# Material for this exercise start
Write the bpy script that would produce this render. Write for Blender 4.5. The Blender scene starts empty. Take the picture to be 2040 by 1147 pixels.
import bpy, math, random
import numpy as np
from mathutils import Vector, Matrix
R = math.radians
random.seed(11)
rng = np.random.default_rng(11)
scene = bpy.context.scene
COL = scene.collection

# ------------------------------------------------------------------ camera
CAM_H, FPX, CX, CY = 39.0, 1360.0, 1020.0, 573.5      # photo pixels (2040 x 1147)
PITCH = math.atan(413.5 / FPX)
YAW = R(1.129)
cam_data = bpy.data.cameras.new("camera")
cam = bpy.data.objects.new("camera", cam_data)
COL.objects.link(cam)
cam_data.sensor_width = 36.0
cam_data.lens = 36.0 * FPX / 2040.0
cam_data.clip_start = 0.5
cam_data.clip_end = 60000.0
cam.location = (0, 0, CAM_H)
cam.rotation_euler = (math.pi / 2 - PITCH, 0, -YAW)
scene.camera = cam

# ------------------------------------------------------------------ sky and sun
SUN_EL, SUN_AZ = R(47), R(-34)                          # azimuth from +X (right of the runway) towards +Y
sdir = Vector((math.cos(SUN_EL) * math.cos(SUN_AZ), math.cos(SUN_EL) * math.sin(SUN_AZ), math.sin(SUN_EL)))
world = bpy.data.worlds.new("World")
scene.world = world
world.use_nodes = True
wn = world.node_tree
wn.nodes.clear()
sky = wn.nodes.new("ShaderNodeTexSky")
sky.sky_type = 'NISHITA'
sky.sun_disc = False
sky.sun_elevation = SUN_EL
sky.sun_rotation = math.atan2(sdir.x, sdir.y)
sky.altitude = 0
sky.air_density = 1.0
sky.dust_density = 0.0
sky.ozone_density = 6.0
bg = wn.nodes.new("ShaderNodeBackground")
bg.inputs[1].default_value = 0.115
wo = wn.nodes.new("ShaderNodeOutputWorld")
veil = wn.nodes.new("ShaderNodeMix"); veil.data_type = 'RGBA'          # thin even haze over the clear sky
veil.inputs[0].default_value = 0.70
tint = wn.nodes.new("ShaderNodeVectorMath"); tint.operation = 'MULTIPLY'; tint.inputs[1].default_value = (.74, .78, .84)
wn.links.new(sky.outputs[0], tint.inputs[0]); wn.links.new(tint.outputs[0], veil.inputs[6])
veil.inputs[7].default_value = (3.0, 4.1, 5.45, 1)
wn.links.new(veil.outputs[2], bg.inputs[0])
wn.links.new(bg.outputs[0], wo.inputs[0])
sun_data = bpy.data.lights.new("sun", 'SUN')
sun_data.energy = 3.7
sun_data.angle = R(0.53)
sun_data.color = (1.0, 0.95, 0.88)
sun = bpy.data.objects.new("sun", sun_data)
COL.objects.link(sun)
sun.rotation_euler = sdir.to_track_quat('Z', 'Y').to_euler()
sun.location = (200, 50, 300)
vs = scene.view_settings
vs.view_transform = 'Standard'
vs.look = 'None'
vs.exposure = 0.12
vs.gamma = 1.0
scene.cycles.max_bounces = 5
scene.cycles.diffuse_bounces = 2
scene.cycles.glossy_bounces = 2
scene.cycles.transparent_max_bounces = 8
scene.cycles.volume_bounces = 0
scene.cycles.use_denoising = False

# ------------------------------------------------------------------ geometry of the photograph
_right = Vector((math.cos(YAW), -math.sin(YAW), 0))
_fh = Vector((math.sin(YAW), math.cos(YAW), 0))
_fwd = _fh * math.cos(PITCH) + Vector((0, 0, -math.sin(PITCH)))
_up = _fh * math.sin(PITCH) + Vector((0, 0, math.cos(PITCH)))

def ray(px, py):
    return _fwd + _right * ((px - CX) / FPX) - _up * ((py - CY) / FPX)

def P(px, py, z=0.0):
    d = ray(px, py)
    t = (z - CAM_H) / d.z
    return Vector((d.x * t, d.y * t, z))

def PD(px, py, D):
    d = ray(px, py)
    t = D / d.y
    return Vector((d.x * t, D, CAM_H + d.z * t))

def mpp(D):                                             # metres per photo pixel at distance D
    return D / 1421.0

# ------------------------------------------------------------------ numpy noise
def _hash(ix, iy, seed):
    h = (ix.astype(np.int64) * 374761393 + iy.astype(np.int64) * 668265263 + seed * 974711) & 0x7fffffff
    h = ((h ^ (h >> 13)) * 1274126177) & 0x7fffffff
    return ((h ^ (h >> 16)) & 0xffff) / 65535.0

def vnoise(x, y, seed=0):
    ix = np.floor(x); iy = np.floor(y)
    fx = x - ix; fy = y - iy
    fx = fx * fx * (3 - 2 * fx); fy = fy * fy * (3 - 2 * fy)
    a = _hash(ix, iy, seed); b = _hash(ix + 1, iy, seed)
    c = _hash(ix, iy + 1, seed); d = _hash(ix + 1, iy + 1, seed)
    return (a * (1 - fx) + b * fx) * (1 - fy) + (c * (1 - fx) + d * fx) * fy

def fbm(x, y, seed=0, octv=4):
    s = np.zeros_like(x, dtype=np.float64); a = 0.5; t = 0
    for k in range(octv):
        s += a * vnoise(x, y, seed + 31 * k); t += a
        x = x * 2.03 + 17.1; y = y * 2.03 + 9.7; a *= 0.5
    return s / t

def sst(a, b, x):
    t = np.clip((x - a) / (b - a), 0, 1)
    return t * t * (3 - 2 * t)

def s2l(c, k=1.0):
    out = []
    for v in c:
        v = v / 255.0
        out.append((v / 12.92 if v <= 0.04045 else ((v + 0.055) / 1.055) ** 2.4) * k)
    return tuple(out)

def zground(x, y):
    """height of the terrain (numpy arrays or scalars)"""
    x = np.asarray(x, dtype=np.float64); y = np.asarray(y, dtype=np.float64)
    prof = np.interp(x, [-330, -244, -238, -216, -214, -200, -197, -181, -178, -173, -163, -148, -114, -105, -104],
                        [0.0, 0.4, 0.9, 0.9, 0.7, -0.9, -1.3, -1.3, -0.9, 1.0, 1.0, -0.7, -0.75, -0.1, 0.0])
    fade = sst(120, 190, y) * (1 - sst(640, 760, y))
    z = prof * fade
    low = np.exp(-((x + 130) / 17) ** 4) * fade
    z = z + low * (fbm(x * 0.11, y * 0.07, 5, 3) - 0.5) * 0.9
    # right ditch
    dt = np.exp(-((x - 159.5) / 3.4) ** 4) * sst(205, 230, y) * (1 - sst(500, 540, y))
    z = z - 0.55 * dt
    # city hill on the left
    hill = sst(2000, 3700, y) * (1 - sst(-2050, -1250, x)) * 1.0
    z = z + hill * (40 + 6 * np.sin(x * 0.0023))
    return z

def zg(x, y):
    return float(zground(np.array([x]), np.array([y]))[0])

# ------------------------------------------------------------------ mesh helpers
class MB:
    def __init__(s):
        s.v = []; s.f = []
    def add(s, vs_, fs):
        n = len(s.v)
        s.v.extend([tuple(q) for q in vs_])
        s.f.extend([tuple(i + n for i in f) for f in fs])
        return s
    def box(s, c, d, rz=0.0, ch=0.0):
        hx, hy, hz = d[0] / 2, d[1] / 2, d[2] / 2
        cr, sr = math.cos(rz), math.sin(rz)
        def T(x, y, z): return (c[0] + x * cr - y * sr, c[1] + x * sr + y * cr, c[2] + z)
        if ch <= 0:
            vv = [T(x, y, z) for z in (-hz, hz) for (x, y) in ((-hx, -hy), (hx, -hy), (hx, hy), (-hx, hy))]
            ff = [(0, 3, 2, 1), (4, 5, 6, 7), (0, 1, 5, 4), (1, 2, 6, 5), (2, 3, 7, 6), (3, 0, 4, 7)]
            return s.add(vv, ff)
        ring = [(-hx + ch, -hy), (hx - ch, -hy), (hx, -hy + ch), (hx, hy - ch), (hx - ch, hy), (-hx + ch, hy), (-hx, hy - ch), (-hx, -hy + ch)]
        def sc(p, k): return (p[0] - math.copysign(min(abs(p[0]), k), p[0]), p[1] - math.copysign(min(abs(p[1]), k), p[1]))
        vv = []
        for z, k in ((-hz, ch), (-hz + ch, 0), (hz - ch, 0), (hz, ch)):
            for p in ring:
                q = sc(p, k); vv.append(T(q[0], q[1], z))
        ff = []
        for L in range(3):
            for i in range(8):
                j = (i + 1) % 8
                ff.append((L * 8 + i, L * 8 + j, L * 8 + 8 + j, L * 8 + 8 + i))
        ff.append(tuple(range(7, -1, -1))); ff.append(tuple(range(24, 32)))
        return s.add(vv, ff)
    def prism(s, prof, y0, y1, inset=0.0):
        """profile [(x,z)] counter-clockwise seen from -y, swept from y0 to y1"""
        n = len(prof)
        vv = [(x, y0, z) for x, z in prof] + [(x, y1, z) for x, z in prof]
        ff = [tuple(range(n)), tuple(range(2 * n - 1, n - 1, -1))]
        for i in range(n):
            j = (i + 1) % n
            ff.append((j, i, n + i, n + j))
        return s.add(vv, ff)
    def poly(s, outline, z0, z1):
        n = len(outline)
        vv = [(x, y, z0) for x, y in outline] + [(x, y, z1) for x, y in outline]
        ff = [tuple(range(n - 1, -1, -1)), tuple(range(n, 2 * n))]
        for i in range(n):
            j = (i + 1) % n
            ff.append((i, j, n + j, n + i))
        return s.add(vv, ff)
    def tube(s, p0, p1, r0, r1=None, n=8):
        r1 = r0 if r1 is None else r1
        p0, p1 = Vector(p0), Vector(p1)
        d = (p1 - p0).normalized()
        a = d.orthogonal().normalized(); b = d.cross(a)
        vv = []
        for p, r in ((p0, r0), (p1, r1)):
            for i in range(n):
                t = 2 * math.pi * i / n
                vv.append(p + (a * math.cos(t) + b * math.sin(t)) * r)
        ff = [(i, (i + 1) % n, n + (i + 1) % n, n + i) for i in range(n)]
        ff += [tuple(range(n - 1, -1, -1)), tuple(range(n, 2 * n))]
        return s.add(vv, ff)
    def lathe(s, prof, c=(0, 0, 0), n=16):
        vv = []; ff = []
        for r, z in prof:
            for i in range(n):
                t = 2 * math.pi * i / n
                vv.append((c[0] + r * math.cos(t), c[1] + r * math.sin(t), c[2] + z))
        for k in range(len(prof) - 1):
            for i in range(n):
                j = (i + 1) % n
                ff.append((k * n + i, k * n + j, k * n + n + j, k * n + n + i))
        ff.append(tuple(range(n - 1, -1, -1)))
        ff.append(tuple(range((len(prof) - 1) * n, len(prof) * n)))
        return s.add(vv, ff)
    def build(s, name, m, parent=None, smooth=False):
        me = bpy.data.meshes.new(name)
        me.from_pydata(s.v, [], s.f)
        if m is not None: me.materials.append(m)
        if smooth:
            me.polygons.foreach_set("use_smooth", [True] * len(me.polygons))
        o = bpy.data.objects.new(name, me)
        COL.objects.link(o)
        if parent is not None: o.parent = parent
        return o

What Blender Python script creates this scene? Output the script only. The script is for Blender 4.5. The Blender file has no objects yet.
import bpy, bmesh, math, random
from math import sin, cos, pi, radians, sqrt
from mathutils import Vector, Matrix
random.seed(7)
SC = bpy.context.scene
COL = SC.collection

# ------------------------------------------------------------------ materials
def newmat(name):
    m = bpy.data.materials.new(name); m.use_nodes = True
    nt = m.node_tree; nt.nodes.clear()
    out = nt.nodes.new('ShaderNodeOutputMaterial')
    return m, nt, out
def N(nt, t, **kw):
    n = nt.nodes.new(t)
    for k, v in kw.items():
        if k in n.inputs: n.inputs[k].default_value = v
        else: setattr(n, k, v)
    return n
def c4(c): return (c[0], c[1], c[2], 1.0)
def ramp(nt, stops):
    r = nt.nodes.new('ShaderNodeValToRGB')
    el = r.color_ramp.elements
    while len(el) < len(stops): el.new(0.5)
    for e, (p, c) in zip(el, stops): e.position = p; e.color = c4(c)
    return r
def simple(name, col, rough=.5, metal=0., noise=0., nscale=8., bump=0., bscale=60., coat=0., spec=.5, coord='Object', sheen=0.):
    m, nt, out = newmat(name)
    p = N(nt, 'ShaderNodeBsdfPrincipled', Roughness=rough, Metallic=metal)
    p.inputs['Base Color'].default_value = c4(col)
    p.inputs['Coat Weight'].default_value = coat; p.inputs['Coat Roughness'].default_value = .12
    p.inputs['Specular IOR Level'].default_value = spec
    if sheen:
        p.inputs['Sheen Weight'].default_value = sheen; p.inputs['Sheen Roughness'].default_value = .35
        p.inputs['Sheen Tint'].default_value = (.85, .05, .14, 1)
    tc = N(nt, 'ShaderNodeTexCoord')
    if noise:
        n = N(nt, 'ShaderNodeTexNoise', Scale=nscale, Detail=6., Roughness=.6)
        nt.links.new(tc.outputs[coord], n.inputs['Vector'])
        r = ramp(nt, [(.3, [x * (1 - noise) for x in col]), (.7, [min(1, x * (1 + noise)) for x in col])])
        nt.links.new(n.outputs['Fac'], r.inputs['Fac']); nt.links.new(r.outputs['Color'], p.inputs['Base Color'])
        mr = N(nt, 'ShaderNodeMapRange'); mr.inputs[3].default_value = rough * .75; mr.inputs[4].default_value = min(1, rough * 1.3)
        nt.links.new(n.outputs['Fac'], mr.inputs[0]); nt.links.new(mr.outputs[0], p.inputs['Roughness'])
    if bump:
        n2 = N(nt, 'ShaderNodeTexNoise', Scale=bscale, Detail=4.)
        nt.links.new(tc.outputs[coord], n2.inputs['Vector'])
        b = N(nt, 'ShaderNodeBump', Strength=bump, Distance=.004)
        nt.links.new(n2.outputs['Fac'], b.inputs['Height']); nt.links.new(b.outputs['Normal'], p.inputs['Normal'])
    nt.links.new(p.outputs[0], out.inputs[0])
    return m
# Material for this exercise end
Exactly as they appear, retype the lines from the start of the records through the line containing "scene.camera = cam".

Write the bpy script that would produce this render. Write for Blender 4.5. The Blender scene starts empty. Take the picture to be 2040 by 1147 pixels.
import bpy, math, random
import numpy as np
from mathutils import Vector, Matrix
R = math.radians
random.seed(11)
rng = np.random.default_rng(11)
scene = bpy.context.scene
COL = scene.collection

# ------------------------------------------------------------------ camera
CAM_H, FPX, CX, CY = 39.0, 1360.0, 1020.0, 573.5      # photo pixels (2040 x 1147)
PITCH = math.atan(413.5 / FPX)
YAW = R(1.129)
cam_data = bpy.data.cameras.new("camera")
cam = bpy.data.objects.new("camera", cam_data)
COL.objects.link(cam)
cam_data.sensor_width = 36.0
cam_data.lens = 36.0 * FPX / 2040.0
cam_data.clip_start = 0.5
cam_data.clip_end = 60000.0
cam.location = (0, 0, CAM_H)
cam.rotation_euler = (math.pi / 2 - PITCH, 0, -YAW)
scene.camera = cam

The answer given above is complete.